Happy New Year Marvin family! I hope that your year has started off well and that you are anticipating many good things in 2021. Have you thought about growth goals for the new year? From what I have been reading, the making of resolutions is not as popular as it once was in the past.

According to a survey conducted by Opinion Corporation of Princeton, New Jersey, only 45 percent of Americans still make New Year’s resolutions. This is down 50 percent from a higher 88 percent from earlier times. The drop in this familiar practice can be attributed to the fact that many Americans do not find success with their resolutions. The findings from the survey itself seem to support this. For example, only 8 percent of Americans stated that they had regular success achieving their goals, 49 percent had “infrequent success” while 24 percent answered that they never had success. This represents a lot of unfulfilled promises.

One of the other interesting findings in the survey was that there was no “happiness correlation” found between resolution making and the goal achievement. In other words, reaching personal goals does not guarantee happiness, and happy people are not always goal achievers. Interesting.

Does that mean that we should not make specific measurable goals for our lives? What about those who are beginning the year making the commitment to join other Marvin members in reading the entire Bible in 2021? What about commitments to attend worship or a class, develop spiritual growth plans or make a new Christian friendship? All these are admirable and worthy of our best efforts.

In goal setting, good counsel is to place yourself and your habits upon an intentional pathway directed towards a desired goal committing to stay on the pathway, even if, at times, you find yourself wandering off course. Most importantly, the “happiness correlation,” I believe, is found when God is connected to the pathway.

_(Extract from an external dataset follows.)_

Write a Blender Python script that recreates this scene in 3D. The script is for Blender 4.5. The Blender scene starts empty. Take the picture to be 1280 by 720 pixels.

Borrowing an idea from innovation consultant, author, and speaker Stephen Shapiro, another way to approach growth for the coming year is to choose one or two words to describe an attribute you desire to embrace more fully. For example, you might choose “servant” or “prayerful” or “devoted.” These broad themes offer a general direction in which you seek to grow. Maybe these words need to be placed on a post-it note where you see them often.

I am thinking about trying Shapiro’s idea this year: placing two words before me and asking the Holy Spirit to help me grow towards their greater definition of my life.

Making commitments, even if not called resolutions, has a Biblical mooring. In Luke 14:28-30, Jesus asked, “Which of you, desiring to build a tower, does not first sit down and count the cost, whether he has enough to complete it? Otherwise, when he has laid a foundation and is not able to finish, all will see it and begin to mock him, saying, “This man began to build and was not able to finish.”

Our lives are under lifetime spiritual construction that requires time and resources for the Lord to complete His good work. From the parable above, we see that planning is an important part of the process as well as finishing the work. What are the plans that God has for your growth this year? I look forward to celebrating that “He who began a good work in you will bring it to completion, until the day that Christ returns” (Philippians 1:6).

As we begin this new year, it is important to note that on Dec. 7, 2020, the Administrative Council unanimously voted to adopt Marvin’s Strategic Plan. The Strategic Leadership Team, introduced at the meeting, has begun the work of planning the implementation. In the February edition of MarvinLife more information will be shared. Like all of us, Marvin Church is still under construction. Welcome to the new year!